According to the Finnish law, vehicles in classes M2 and M3 are required to carry a so-called "100 km/h speed badge". This badge is a round sticker with a yellow background and a black number 100. Nothing special there. The regulation is, however, rather ambiguous on how the badge should look, which of course means that we have a medium through which we can express ourselves.

One day, on my way to work I saw one of these badges on a bus. I'd never really paid close attention to these badges before but this, somehow, managed to catch my eye. It occurred to me that this badge is actually quite an interesting manifestation of our obsession with visual symmetry.
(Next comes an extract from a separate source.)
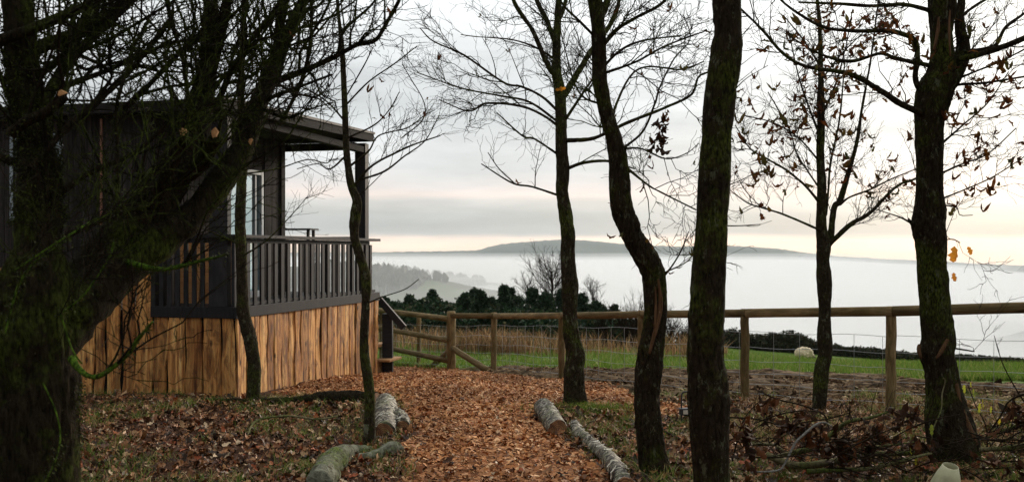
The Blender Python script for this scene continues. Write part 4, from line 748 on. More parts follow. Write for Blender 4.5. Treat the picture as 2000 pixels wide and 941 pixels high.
# great mossy tree at the left
BIG = [([(70, 720, 90, 4.0), (120, 625, 135, 4.1), (186, 568, 108, 4.2), (250, 512, 92, 4.3), (320, 460, 76, 4.4), (379, 420, 58, 4.5), (430, 355, 50, 4.6), (470, 295, 48, 4.7), (500, 215, 38, 4.8), (520, 168, 34, 4.9), (540, 120, 33, 5.0), (562, 60, 22, 5.05), (578, 30, 20, 5.1), (594, -10, 18, 5.2), (620, -120, 10, 5.3)], 4, 4),
    ([(536, 130, 18, 5.0), (544, 60, 19, 4.95), (556, 0, 18, 4.9), (575, -120, 12, 4.9)], 4, 4),
    ([(130, 590, 90, 4.2), (210, 490, 90, 4.3), (290, 410, 84, 4.4), (345, 330, 76, 4.5), (378, 260, 60, 4.6), (392, 195, 46, 4.7), (404, 150, 38, 4.75), (409, 90, 34, 4.8), (412, 0, 26, 4.9), (415, -120, 16, 5)], 4, 4),
    ([(404, 165, 24, 4.7), (425, 85, 22, 4.7), (446, 0, 19, 4.7), (465, -100, 12, 4.7)], 4, 4), ([(330, 360, 34, 4.4), (380, 330, 34, 4.4), (405, 300, 28, 4.3), (424, 266, 26, 4.25)], 4, 4), ([(300, 400, 30, 4.3), (330, 330, 28, 4.2), (352, 285, 24, 4.15), (364, 265, 22, 4.1)], 4, 4),
    ([(400, 215, 15, 4.7), (427, 195, 14, 4.7), (448, 144, 13, 4.7), (472, 105, 10, 4.7), (500, 64, 9, 4.7), (544, 8, 8, 4.7), (570, -60, 5, 4.7)], 4, 4),
    ([(0, 80, 22, 3.9), (60, 58, 20, 3.9), (120, 33, 18, 4), (180, 3, 14, 4.1), (250, -60, 9, 4.2)], 4, 4), ([(50, 110, 30, 4), (90, 87, 27, 4.1), (168, 60, 24, 4.3), (216, 27, 20, 4.5), (255, 0, 17, 4.6), (320, -60, 9, 4.8)], 4, 4),
    ([(75, 230, 30, 4), (90, 192, 24, 4), (114, 150, 22, 4.1), (144, 111, 21, 4.2), (180, 75, 19, 4.3), (234, 24, 16, 4.5), (280, -20, 12, 4.6)], 4, 4), ([(105, 175, 12, 4), (168, 153, 10, 4.1), (210, 138, 9, 4.3), (255, 117, 8, 4.4), (310, 93, 7, 4.5), (379, 76, 5, 4.6), (430, 70, 3.5, 4.7)], 4, 4),
    ([(20, 262, 22, 3.8), (50, 238, 20, 3.8), (90, 219, 20, 3.8), (128, 188, 18, 3.8)], 4, 4), ([(120, 195, 5, 3.9), (195, 197, 4, 3.9), (240, 189, 4, 4), (273, 168, 3, 4), (276, 150, 2, 4)], 4, 4),
    ([(228, 420, 8, 4), (229, 300, 8, 4), (228, 210, 8, 4), (234, 180, 8, 4), (250, 130, 7, 4.1), (262, 90, 6, 4.2), (290, 40, 4, 4.3)], 4, 4), ([(370, 270, 10, 4.5), (368, 210, 10, 4.4), (364, 162, 9, 4.4), (355, 105, 9, 4.4), (340, 60, 9, 4.4), (325, 0, 8, 4.4), (310, -60, 6, 4.4)], 4, 4),
    ([(240, 215, 13, 4.6), (286, 171, 12, 4.6), (349, 105, 11, 4.6), (379, 78, 9, 4.7), (420, 20, 7, 4.8)], 4, 4), ([(508, 185, 16, 4.9), (540, 160, 14, 4.9), (600, 136, 12, 4.8), (660, 108, 11, 4.7), (696, 88, 10, 4.7), (732, 80, 9, 4.6), (756, 44, 8, 4.6), (780, 0, 7, 4.5), (800, -50, 5, 4.5)], 4, 4),
    ([(500, 215, 10, 4.8), (528, 192, 9, 4.8), (580, 172, 8, 4.7), (648, 146, 5, 4.6)], 4, 4), ([(660, 108, 6, 4.7), (672, 60, 6, 4.7), (724, 12, 5, 4.7), (750, -30, 4, 4.7)], 4, 4), ([(696, 88, 5, 4.7), (715, 70, 4, 4.6), (730, 30, 3, 4.6), (735, -30, 3, 4.6)], 4, 4),
    ([(545, 245, 8, 5.4), (580, 180, 8, 5.4), (600, 120, 8, 5.4), (608, 60, 7, 5.4), (608, 0, 6, 5.4), (610, -80, 4, 5.4)], 4, 4), ([(545, 110, 8, 5), (500, 60, 0.1+6, 5), (480, 20, 5, 5), (470, -40, 4, 5)], 4, 4),
    ([(140, 700, 16, 3.85), (153, 719, 12, 3.8), (174, 734, 10, 3.75), (198, 732, 10, 3.7), (240, 701, 9, 3.7), (270, 662, 8, 3.65), (298, 628, 4, 3.6)], 4, 4, 'moss_green'), ([(250, 512, 12, 4.2), (310, 526, 9, 4.1), (349, 520, 9, 4.1), (385, 511, 8, 4.1), (440, 498, 3, 4.1)], 4, 4, 'moss_green'),
    ([(28, 528, 3, 3.5), (105, 478, 4, 3.5), (168, 439, 5, 3.6), (225, 409, 4, 3.7), (245, 380, 3, 3.7)], 4, 4, 'moss_green'), ([(84, 748, 3, 3.55), (108, 800, 3.4, 3.55), (118, 850, 3.4, 3.55), (108, 900, 3, 3.55), (85, 945, 3, 3.55)], 4, 4, 'moss_green'), ([(10, 650, 3, 3.5), (35, 560, 5, 3.5), (70, 510, 3, 3.5), (130, 470, 2, 3.5)], 4, 4, 'moss_green'),
    ([(118, 612, 3, 3.7), (160, 580, 4, 3.7), (190, 540, 3.4, 3.7), (215, 500, 5, 3.7), (222, 470, 3, 3.7)], 4, 4, 'moss_green'), ([(118, 612, 4, 3.7), (130, 650, 4, 3.7), (142, 685, 4, 3.7), (160, 710, 4, 3.7)], 4, 4, 'moss_green'),
    ([(60, 330, 16, 3.9), (130, 250, 14, 4), (200, 190, 12, 4.2), (270, 120, 10, 4.4), (330, 40, 8, 4.6)], 4, 4), ([(90, 400, 14, 4), (170, 340, 12, 4.1), (260, 300, 9, 4.2), (340, 235, 7, 4.3), (420, 200, 4, 4.4)], 4, 4), ([(60, 280, 14, 4), (20, 200, 12, 4), (-10, 120, 10, 4)], 4, 4),
    ([(110, 470, 12, 4), (200, 430, 10, 4.1), (290, 400, 7, 4.2)], 4, 4), ([(80, 340, 18, 4), (10, 310, 14, 4), (-60, 290, 10, 4)], 4, 4), ([(505, 210, 8, 4.8), (560, 230, 6, 4.7), (600, 215, 4, 4.6), (650, 200, 3, 4.5)], 4, 4), ([(60, 160, 16, 4), (120, 110, 13, 4.2), (180, 40, 10, 4.4), (200, -20, 8, 4.5)], 4, 4)]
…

This is the badge I'm referring to:

Finnish speed badge - ©Max Caravan

I realized that it would take some visual trickery to make the upper and lower right "corners" of the second 0 and the upper and lower left "corners" of the 1 to sit equally far away from the edges of the circle but it still took me a while to understand how this effect was achieved. Here's what's going on:

  • The second 0 is warped (the top is slightly shifted to the right)
  • The 1 sits just a tiny bit below the baseline to give it more space on the left
  • The yellow background might not be perfectly round (thickness of the black edge varies a bit - this could be caused by the viewing angle in this particular photo)

I'm almost certain that the person who penned this badge was never explicitly told to strive for symmetry. I'm also quite sure the poor guy never got paid any extra for going the extra mile. Pretty irrational, right? I guess that's what obsessions are - irrational.